Recently, two different girlfriends who are both in long term marriages have told me that sometimes they really envy my life.
Since getting divorced almost a year and a half ago, I am able to pretty much do what I want, when I want. Now, this is not necessarily the case when I have my daughter, but when she’s at her dad’s every Tuesday night and every other weekend I have eight days every month to do whatever the hell I want. And I LOVE that. I really do.
I can go meet friends, go hiking, volunteer, or even do absolutely nothing!!! Which, truth be told I have been known to do from time to time. It’s me, my couch and usually some true crime show either that I have on my DVR or that I’ve found on the ID channel. I am a classic introvert and need “me” time in order to function. I am fortunate that as a single divorced mom I do get that.
I really do have a great life and I’m in a good place. I have an abundance of friends, some that I’ve known almost all my life. Other friends that have trickled in throughout my adult life that I consider to be some of my best friends I’ve ever had. I live in a wonderful neighborhood in a super cute townhouse, I make enough money to pay all my bills and usually have a little extra at the end of the month, which I am so grateful for.
My daughter is adjusting remarkable well since her dad and I split. I can’t complain about too much. Life is good!
But, and there’s always a but, I sometimes miss having a partner to share life with. I find this especially true during the holidays, or when my daughter has a school event. Instead of having other parents feel the tension that exudes when my ex and I are in the same room together; it would be nice to have someone I love next to me to enjoy my little girl growing up. It would also be nice to have a partner to share the dull and mundane things that happen in life. Maybe it’s as simple as something funny that happened to me, or if I had a bad day at work. It would be nice to have someone there that I could share these things with.
And there’s sex. Oh, how it would be nice to have consistent sex with someone. I’m sure Duracell is going to be sending me a thank you card in the mail any day now thanking me for all the money I spend on batteries. Why is it that as soon as I got a divorce my sex drive has sky rocketed? A girls got to get those needs met somehow.

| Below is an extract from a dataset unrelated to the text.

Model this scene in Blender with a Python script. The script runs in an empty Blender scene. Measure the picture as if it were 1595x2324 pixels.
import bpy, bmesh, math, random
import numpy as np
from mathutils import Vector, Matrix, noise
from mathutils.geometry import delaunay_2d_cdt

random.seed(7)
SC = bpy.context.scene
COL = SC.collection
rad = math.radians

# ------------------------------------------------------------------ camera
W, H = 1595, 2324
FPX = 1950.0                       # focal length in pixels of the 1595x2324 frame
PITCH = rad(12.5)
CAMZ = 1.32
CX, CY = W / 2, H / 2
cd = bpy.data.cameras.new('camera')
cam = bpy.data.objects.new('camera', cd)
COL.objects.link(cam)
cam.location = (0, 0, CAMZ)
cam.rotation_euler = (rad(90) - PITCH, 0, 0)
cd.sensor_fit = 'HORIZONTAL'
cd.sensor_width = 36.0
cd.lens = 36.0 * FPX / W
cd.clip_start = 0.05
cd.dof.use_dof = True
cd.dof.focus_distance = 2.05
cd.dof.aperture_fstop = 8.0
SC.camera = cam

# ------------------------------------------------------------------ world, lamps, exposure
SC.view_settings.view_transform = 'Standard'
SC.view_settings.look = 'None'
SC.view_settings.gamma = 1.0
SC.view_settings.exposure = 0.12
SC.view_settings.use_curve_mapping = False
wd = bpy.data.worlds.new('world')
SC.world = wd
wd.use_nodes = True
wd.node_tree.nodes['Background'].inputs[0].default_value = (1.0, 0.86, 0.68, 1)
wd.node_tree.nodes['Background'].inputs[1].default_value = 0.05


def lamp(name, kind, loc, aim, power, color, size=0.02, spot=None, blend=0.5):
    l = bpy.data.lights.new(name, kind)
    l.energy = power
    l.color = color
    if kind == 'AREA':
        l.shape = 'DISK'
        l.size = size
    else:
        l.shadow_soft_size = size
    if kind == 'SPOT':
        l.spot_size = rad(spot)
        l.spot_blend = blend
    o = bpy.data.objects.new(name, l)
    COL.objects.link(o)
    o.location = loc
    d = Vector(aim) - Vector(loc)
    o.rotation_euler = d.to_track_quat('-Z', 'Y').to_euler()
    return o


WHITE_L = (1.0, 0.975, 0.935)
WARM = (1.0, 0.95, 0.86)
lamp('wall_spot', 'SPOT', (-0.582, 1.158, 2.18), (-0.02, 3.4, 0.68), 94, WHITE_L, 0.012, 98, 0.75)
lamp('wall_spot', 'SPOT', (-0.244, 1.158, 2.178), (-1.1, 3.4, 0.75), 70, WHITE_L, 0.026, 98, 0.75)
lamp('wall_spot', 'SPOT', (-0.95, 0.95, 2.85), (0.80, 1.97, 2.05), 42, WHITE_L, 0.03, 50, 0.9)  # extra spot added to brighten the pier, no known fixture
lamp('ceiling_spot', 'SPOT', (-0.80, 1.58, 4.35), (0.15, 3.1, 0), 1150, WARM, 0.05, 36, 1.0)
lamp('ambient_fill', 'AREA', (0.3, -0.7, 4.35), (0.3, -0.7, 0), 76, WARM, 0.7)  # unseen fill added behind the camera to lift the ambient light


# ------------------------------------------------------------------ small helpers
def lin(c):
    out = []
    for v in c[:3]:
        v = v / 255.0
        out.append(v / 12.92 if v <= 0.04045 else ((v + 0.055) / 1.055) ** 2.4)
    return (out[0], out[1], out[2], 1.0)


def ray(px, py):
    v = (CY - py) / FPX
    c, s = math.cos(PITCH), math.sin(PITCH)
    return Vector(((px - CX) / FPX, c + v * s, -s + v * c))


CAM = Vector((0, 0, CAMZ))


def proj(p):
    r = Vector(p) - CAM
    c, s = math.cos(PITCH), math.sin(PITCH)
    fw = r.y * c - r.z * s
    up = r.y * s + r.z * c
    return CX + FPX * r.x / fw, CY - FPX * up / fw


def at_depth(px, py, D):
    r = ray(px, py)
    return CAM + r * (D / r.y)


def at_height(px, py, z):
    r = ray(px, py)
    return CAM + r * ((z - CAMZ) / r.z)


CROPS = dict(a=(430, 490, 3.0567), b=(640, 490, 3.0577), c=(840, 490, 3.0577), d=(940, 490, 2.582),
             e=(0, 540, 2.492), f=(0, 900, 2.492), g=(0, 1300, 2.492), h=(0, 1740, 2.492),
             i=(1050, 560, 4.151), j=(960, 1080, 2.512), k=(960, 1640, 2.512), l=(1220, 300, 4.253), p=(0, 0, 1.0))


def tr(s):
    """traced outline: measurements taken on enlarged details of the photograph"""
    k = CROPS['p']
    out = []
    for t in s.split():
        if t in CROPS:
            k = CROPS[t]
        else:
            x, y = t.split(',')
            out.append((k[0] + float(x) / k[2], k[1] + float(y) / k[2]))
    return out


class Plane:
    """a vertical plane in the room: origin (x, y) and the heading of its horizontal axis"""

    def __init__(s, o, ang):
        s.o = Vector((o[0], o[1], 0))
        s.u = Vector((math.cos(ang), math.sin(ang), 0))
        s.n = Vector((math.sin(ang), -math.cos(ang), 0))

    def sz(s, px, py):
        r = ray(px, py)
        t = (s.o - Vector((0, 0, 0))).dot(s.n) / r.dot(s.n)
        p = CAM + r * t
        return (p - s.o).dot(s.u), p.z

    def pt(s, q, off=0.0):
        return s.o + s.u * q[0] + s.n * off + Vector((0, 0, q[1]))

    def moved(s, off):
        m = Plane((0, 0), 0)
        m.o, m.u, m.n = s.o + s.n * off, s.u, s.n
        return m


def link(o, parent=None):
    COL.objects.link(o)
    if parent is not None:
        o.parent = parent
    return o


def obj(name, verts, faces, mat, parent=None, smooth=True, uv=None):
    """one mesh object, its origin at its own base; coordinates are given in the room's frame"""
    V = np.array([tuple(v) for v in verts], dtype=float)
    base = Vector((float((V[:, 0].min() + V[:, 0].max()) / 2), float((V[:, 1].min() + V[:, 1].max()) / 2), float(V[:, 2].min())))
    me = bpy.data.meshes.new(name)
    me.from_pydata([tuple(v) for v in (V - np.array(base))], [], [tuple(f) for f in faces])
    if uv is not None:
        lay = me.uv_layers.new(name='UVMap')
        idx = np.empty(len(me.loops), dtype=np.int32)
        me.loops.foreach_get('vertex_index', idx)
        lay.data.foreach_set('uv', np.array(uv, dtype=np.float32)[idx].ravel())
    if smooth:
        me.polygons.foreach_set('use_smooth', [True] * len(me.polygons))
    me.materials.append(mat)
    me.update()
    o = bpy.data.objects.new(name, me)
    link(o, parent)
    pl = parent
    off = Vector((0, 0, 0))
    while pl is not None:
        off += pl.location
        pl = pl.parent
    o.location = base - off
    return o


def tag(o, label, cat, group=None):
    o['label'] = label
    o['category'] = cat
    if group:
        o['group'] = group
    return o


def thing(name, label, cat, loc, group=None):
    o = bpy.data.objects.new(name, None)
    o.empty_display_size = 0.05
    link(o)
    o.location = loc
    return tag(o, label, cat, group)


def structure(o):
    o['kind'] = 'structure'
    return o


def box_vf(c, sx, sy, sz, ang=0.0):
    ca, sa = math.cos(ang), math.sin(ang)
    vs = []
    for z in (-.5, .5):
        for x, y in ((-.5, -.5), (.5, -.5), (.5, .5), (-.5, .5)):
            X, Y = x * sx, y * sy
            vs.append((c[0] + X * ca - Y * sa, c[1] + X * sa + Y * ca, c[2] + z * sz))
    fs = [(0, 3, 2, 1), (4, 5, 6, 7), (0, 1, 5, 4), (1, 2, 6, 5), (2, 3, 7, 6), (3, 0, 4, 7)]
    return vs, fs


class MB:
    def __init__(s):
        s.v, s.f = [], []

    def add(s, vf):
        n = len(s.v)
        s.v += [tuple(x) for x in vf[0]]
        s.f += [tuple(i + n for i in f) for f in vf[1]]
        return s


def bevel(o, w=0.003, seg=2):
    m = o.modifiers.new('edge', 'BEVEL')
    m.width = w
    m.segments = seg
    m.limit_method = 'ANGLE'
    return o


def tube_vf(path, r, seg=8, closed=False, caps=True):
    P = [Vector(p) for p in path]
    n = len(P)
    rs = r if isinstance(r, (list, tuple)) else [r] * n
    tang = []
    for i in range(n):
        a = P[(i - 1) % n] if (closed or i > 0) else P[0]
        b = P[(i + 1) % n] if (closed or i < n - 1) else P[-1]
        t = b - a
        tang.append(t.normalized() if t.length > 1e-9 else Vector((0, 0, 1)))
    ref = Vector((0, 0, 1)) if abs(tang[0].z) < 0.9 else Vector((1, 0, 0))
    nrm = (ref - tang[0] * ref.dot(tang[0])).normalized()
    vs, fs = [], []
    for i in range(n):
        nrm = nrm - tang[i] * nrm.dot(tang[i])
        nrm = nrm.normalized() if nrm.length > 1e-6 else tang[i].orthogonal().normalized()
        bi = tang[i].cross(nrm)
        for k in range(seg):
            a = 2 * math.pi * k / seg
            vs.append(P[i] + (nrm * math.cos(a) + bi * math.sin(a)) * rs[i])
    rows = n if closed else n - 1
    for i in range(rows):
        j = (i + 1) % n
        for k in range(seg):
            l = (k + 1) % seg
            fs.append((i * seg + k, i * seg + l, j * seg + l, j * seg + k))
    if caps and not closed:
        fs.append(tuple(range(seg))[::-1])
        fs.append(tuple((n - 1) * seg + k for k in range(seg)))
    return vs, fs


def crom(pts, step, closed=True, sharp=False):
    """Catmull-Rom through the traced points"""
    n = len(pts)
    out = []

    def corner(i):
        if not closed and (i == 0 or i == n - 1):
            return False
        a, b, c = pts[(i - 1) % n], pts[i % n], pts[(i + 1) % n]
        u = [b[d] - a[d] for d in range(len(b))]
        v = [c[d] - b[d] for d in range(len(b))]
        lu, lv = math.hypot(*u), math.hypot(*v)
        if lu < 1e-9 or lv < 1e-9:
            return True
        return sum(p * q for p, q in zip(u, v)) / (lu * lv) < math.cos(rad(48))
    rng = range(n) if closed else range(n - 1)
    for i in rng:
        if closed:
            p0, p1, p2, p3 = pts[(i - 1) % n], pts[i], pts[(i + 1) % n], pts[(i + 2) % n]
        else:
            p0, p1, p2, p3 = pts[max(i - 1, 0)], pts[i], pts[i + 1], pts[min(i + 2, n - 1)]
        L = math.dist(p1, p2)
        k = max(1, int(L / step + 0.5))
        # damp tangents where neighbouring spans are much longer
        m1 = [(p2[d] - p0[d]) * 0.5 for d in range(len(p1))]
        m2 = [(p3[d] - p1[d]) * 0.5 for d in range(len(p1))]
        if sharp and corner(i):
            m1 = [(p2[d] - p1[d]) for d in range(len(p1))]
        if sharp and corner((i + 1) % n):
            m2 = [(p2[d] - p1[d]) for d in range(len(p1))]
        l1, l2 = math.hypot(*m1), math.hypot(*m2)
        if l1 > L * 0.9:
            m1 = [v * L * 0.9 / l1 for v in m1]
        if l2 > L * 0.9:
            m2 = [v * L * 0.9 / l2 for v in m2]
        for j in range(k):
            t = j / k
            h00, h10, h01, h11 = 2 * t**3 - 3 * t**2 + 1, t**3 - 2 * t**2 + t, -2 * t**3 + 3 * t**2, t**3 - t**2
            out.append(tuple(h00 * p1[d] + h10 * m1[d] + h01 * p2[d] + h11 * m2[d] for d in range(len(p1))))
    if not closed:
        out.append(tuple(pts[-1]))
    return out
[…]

But, and there it is again. With a relationship comes compromise. And that is what I am just not willing to give up at this point. I like calling the shots. Whether it’s about what I’m doing, or not doing for that matter. I like being able to decide what to have for dinner every night. I don’t need to check in with my partner to see if they’re in the mood for Thai food. (Which who in the hell isn’t? ) But, you know what I mean. I want a part time, monogamous boyfriend. To me, this sounds like the ideal situation. All the fun without a lot of the work. Think “friends with benefits” but that lasts forever. This sounds so simple, easy and what I think most people, even married folks would really want.
Why is this so hard to find?
Raven M. says
Great thoughts! I know exactly what you mean. Be careful what you wish for though. I did this for 5 years. At some point the feelings grow much deeper and you may want more however he just signed up for part time so may not be in the same place as you , which may lead to heartache Sadly most of the men who will sign up for this are married and cheating or in a polyamorous / open relationship and that brings a world of drama Beware and stay clear of that
I would love to have this part time mono relationship again though; with a single man who will be a trusted friend , confidante and regular lover who I know isn’t playing the field, and allows me the freedom to live my own life in between.
No more marriage needed for this woman.
AmericanWiminRscum says
“Oh, how it would be nice to have consistent sex with someone. I’m sure Duracell is going to be sending me a thank you card in the mail any day now thanking me for all the money I spend on batteries.”
I always knew you divorced women were jerk offs.
Raven M says
You should get some help for you anger issues. You don’t like what you’re reading ? Stop reading and move on.
Editors – certainly this is an unnecessarily vulgar and abusive comment. Take a look at the Username. This comment should be deleted.